Unfortunately, over the years, people have become accustomed to hearing bad news about the Amazon. News about clear cutting and deforestation and endangered animals. 

However, now there’s reason to feel hopeful about the rain forest. Since 2004, deforestation has been reduced by around 80 percent. During 2004 alone, 27,400 square kilometers of rainforest were cleared. Last year, only 4,800 square kilometers were cleared. 

A pretty dramatic drop, huh?

The progress is almost entirely the result of Brazil’s measures to curb deforestation. First, the country increased the number of protected rain forest areas. They were mostly designated as national parks or indigenous lands

Businesses also had a lot to do with the turnaround.

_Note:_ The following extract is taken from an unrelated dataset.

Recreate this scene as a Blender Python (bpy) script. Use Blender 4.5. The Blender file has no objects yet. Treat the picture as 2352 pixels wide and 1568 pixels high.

Cattle ranching and soybean farming were two of the biggest clear-cutting culprits. After years of negative press about the practice and its effects, Cargill and McDonald’s (the two biggest buyers of Brazilian soybeans) refused to purchase any soybeans that were grown on cleared Amazon land. In 2006, that led to a countrywide moratorium of the practice

Protected lands and moratoriums are nothing without oversight, though. That’s why the Brazilian Space Agency launched a satellite in 2004 to ensure protected areas were staying protected and lands weren’t being cleared for farming. The satellite is able to track changes in forest cover in real time, which allows authorities to identify areas where illegal logging or farming is taking place. 

Speaking of enforcement…

The government also raised fines for violators and started heavily patrolling roads that lead into the rain forest. These measures have allowed authorities to effectively police an area that’s more than 5 million square kilometers.

Deforestation is still happening in the Amazon but, at the very least, Brazil has been a shining example of what a government can accomplish with real political will and resources.